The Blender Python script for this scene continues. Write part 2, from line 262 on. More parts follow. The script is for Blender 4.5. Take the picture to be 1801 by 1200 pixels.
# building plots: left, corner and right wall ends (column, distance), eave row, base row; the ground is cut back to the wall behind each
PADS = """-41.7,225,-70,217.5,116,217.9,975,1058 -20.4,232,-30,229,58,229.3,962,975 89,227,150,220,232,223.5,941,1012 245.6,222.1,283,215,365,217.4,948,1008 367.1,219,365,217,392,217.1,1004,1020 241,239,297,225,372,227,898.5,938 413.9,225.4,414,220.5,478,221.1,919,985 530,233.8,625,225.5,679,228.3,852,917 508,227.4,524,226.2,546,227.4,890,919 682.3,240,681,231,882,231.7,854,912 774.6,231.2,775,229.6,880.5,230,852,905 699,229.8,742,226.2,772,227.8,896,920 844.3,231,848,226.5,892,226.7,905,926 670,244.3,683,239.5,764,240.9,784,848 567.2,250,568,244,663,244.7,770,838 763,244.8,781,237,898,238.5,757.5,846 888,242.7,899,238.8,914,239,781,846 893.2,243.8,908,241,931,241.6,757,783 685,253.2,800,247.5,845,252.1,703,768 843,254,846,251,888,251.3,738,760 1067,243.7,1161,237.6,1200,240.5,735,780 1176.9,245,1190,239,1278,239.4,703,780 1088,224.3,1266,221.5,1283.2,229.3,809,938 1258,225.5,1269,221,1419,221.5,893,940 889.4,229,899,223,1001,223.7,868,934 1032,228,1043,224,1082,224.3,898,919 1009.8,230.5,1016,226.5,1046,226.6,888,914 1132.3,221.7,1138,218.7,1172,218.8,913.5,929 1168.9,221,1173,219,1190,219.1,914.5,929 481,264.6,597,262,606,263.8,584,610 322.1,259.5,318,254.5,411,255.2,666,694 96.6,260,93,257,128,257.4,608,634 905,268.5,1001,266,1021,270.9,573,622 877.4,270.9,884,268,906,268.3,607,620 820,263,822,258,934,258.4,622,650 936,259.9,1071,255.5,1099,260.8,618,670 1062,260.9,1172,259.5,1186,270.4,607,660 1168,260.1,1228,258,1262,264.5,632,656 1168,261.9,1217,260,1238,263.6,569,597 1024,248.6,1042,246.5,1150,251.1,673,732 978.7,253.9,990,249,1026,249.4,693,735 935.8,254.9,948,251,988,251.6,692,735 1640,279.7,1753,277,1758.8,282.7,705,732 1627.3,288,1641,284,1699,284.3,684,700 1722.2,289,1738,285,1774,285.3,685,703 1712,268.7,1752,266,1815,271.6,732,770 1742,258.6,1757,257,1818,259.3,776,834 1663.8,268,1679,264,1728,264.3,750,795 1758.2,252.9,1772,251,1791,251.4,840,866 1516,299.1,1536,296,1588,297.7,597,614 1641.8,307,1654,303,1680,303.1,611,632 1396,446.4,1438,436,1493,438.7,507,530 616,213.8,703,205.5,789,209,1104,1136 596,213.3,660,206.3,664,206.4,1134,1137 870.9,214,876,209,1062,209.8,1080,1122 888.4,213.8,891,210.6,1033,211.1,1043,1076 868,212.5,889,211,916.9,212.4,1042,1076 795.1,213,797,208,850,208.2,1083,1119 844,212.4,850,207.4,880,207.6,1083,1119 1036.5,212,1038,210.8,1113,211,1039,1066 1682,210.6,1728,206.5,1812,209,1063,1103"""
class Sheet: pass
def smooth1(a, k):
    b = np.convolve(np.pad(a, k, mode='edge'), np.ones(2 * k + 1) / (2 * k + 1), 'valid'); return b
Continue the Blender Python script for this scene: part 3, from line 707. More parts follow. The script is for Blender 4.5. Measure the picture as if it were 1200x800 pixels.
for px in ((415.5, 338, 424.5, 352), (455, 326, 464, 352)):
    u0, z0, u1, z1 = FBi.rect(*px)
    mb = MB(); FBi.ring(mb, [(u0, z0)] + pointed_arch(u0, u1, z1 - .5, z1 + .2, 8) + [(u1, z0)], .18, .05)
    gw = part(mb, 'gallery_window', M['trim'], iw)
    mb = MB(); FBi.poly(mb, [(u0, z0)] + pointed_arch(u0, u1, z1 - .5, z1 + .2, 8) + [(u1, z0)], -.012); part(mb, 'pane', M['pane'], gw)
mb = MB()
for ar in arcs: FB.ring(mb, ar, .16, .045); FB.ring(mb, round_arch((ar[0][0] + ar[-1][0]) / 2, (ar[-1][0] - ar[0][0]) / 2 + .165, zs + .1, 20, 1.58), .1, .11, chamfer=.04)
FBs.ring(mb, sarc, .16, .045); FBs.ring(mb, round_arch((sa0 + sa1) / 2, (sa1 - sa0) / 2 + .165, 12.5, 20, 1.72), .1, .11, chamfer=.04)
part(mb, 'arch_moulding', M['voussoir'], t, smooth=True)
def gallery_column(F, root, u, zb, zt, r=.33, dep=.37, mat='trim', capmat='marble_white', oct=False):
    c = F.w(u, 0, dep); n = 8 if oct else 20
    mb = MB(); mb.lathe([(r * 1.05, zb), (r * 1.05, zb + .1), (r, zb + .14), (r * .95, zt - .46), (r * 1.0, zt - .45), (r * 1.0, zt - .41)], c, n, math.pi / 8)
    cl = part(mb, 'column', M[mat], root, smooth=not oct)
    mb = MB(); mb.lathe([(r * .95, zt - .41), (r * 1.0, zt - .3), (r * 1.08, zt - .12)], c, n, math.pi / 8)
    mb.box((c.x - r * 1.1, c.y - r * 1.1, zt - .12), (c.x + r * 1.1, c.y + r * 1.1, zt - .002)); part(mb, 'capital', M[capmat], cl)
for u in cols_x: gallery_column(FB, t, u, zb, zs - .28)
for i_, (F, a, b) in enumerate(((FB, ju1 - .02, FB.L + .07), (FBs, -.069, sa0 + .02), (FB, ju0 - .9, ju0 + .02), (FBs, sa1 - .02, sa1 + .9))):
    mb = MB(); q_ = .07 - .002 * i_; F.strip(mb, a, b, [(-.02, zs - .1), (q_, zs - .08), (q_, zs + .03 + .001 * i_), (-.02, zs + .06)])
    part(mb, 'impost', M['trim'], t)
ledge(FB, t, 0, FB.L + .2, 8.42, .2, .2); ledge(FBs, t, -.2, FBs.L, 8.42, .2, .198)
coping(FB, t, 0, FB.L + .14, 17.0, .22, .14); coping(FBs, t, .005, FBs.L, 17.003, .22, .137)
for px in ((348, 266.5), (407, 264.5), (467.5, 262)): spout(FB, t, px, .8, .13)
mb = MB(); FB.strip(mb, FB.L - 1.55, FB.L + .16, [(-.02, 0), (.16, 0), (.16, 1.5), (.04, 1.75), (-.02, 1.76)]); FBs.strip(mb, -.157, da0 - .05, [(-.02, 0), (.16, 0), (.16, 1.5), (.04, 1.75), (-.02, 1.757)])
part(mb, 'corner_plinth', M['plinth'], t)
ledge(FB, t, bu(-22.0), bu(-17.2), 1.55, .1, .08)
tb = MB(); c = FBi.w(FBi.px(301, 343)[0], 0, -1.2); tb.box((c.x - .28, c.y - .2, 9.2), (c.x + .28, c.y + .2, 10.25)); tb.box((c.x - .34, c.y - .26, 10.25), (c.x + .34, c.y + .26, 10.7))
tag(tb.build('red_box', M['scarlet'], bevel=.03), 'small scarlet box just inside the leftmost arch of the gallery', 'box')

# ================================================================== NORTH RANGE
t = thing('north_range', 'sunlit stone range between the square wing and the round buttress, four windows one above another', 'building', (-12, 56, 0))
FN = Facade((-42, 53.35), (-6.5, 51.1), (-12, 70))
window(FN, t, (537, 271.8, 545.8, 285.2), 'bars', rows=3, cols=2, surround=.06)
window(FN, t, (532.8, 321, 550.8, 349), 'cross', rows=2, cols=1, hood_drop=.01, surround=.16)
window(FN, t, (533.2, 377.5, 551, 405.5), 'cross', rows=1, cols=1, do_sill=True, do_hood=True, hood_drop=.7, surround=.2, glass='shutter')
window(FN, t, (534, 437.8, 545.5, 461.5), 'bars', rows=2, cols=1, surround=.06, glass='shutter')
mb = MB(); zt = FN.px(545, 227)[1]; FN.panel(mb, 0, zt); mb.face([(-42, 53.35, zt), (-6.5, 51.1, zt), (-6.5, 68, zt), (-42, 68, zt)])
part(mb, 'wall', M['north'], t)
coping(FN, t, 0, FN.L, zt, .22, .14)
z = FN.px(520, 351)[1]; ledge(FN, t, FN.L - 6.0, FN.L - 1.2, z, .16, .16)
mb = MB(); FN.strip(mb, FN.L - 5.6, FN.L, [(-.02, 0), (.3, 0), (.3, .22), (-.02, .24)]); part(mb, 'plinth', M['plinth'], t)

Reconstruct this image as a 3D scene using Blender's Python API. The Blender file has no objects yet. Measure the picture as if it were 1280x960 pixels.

Given problem => Find every line above that contains the word "pixels", and return each one.

Final result =>
The Blender Python script for this scene continues. Write part 2, from line 262 on. More parts follow. The script is for Blender 4.5. Take the picture to be 1801 by 1200 pixels.
Continue the Blender Python script for this scene: part 3, from line 707. More parts follow. The script is for Blender 4.5. Measure the picture as if it were 1200x800 pixels.
Reconstruct this image as a 3D scene using Blender's Python API. The Blender file has no objects yet. Measure the picture as if it were 1280x960 pixels.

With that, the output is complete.